EXTRACTED RECORDS
* start *

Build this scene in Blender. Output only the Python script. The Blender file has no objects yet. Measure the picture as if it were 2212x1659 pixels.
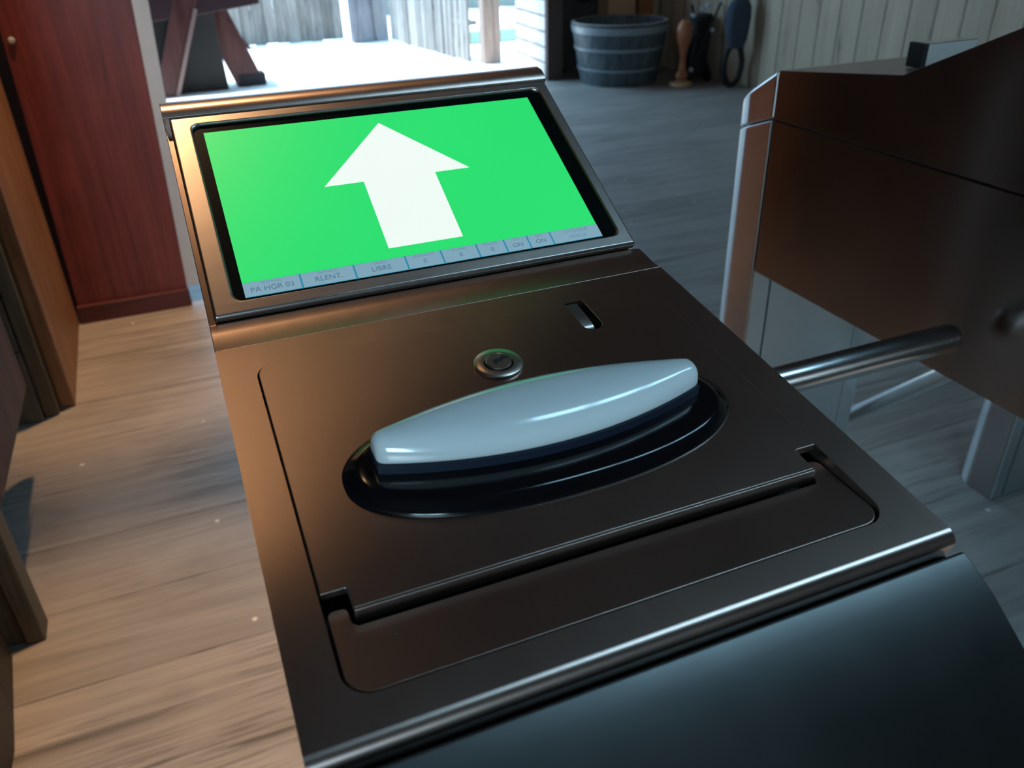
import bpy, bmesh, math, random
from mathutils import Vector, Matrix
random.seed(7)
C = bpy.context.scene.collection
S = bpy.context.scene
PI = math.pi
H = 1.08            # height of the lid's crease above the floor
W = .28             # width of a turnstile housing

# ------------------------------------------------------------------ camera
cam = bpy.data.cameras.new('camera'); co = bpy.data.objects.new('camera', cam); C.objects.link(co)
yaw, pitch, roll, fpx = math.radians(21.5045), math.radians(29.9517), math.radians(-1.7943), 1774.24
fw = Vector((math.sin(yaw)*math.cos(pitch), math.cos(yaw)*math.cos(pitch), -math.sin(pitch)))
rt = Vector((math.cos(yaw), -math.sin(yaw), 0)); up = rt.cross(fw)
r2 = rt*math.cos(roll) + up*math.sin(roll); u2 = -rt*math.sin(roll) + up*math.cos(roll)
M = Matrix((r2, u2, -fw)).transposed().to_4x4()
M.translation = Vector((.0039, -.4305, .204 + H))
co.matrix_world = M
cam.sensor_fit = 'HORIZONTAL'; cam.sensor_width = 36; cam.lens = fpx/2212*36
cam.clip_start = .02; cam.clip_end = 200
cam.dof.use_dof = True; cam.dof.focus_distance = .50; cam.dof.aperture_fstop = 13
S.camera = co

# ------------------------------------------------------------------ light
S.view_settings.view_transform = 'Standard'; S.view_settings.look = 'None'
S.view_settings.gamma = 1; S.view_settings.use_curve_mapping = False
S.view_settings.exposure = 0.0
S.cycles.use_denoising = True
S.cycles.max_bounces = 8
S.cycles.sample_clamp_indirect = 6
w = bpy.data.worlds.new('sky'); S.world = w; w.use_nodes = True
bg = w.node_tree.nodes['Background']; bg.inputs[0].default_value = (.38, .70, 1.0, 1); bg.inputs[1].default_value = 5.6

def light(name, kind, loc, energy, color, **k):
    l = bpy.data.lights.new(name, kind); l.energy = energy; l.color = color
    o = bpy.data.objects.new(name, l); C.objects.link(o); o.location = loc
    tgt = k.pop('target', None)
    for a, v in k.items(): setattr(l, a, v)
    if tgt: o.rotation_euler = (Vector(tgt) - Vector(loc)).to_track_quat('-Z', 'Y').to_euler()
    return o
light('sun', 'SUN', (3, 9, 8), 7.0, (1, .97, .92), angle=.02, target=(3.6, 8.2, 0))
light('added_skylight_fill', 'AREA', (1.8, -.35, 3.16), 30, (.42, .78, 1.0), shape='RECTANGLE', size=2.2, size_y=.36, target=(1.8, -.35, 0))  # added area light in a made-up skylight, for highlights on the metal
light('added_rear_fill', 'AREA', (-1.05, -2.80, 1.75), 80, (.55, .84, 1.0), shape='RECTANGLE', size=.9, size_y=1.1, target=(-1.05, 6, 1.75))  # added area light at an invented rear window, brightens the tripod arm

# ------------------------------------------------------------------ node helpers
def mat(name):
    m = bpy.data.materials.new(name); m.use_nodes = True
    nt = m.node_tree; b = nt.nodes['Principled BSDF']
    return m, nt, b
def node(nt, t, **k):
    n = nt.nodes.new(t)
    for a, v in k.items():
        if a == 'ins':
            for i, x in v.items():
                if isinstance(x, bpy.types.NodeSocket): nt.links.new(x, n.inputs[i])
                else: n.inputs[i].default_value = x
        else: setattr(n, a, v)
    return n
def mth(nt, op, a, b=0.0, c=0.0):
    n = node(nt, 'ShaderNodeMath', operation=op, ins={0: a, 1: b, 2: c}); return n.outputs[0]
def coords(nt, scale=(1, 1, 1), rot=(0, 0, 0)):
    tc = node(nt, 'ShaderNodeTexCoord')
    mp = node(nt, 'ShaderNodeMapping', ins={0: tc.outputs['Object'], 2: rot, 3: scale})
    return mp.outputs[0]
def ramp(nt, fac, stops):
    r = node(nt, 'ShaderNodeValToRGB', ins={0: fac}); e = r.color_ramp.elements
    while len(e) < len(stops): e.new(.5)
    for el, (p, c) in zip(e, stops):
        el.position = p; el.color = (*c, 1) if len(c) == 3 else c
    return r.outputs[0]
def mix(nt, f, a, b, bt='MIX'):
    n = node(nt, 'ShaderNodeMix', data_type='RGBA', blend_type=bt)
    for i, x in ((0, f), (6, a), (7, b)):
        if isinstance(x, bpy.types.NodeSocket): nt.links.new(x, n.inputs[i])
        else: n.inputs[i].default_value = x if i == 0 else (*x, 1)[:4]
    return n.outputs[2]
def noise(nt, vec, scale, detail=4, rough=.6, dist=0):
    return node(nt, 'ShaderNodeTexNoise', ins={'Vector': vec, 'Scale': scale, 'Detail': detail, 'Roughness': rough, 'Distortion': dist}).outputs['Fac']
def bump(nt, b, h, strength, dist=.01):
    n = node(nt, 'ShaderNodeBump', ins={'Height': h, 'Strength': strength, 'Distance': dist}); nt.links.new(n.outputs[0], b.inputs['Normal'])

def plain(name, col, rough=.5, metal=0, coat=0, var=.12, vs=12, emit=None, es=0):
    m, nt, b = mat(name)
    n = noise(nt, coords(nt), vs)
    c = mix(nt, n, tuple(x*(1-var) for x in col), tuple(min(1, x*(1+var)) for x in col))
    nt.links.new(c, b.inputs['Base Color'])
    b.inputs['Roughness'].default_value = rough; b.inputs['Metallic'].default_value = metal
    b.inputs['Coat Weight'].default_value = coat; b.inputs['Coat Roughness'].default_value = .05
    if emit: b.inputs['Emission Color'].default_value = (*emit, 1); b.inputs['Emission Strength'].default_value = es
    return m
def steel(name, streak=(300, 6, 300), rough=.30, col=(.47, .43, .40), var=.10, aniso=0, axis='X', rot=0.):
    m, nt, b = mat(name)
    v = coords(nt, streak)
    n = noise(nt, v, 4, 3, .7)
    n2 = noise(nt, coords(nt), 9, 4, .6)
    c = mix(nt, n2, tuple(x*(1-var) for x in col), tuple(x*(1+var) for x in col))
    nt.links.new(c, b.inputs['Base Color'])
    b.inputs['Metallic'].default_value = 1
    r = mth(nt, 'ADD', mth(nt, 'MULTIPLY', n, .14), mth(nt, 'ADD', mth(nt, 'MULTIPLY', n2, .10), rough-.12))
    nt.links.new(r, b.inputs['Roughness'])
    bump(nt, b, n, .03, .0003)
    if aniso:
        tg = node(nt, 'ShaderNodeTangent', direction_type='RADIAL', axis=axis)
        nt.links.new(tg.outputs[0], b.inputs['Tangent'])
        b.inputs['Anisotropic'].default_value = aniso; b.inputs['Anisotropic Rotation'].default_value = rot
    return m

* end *
* start *

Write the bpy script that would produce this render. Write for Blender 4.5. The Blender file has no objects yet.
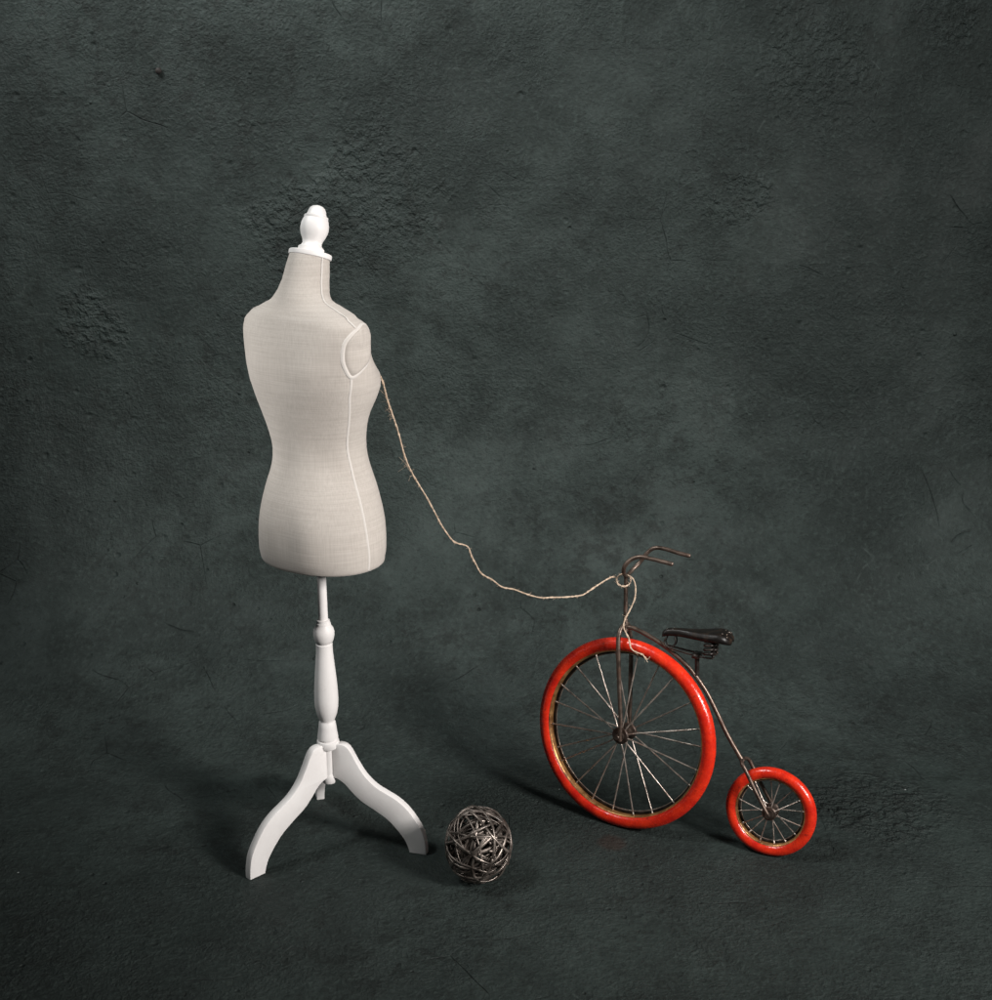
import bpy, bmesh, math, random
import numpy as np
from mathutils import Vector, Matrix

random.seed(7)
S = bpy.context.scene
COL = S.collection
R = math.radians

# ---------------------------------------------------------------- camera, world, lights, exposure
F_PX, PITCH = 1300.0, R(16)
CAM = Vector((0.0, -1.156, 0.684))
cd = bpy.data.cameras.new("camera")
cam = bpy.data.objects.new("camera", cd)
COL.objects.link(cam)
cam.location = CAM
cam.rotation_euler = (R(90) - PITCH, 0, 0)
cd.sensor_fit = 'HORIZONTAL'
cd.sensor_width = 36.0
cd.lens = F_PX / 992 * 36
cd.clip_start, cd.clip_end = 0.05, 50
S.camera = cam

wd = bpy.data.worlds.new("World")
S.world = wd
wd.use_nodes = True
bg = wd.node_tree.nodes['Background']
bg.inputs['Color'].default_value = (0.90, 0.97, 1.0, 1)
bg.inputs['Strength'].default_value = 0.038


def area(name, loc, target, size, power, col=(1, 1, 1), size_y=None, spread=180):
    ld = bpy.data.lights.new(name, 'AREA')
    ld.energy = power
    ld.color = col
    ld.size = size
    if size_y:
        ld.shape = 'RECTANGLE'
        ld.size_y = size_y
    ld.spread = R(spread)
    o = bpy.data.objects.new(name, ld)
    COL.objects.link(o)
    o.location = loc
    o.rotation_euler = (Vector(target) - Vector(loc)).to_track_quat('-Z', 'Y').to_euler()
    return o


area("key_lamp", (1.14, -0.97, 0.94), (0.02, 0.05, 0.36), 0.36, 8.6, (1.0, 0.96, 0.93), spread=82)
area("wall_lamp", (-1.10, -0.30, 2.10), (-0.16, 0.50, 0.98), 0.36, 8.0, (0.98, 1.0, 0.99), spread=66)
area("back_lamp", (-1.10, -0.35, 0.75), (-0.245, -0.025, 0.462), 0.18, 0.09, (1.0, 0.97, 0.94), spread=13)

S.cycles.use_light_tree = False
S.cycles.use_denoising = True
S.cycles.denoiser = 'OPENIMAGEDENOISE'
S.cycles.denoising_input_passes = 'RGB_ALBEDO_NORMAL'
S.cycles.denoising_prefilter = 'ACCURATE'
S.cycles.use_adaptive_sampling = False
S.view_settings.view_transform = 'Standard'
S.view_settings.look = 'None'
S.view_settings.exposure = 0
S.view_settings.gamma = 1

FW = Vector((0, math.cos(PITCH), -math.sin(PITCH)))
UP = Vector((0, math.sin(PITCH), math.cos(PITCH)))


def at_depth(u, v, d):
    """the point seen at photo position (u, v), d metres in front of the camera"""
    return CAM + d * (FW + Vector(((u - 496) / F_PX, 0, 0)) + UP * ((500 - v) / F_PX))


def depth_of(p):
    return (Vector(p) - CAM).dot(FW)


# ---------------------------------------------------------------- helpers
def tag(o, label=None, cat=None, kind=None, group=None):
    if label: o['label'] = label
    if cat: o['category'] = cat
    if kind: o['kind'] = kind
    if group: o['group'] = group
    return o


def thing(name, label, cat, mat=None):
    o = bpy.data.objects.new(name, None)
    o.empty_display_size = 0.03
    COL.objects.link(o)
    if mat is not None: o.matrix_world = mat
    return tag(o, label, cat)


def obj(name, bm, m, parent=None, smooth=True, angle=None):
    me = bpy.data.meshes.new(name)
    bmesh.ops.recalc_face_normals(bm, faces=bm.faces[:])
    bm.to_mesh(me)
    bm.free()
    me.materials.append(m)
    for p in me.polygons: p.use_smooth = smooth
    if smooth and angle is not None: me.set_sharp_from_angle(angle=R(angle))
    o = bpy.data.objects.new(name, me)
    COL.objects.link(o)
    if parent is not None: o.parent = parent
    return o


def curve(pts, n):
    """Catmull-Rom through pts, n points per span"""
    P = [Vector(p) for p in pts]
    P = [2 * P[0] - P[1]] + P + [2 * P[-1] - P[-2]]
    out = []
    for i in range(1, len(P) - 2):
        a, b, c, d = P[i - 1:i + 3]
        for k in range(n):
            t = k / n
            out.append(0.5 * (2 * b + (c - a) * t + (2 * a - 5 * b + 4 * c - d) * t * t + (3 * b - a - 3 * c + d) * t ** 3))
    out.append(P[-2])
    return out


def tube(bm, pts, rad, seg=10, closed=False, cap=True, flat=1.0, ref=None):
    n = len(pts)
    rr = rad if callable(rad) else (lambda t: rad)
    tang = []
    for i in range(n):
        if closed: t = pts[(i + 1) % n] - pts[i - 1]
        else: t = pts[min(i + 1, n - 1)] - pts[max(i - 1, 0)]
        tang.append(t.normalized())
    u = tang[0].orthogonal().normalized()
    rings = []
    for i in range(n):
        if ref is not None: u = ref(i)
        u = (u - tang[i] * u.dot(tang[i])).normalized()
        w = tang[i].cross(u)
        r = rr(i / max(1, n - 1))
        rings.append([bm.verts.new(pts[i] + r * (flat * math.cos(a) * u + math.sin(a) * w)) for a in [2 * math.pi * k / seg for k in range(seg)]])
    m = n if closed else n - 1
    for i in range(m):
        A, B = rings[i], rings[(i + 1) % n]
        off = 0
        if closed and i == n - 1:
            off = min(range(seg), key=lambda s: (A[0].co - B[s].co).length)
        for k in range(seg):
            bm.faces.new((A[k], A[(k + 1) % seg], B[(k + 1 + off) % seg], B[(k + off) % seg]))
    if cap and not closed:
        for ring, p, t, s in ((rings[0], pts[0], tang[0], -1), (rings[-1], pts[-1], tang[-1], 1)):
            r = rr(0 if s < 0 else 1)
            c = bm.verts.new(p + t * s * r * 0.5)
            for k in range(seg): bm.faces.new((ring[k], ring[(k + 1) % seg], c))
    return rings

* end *

AIM OF THE TASK
Leave the pictures out and print, exactly as written, every line from the one holding "Write the bpy" down to the one holding "R = math.radians", both of those included.

REPLY TO THE TASK
Write the bpy script that would produce this render. Write for Blender 4.5. The Blender file has no objects yet.
import bpy, bmesh, math, random
import numpy as np
from mathutils import Vector, Matrix

random.seed(7)
S = bpy.context.scene
COL = S.collection
R = math.radians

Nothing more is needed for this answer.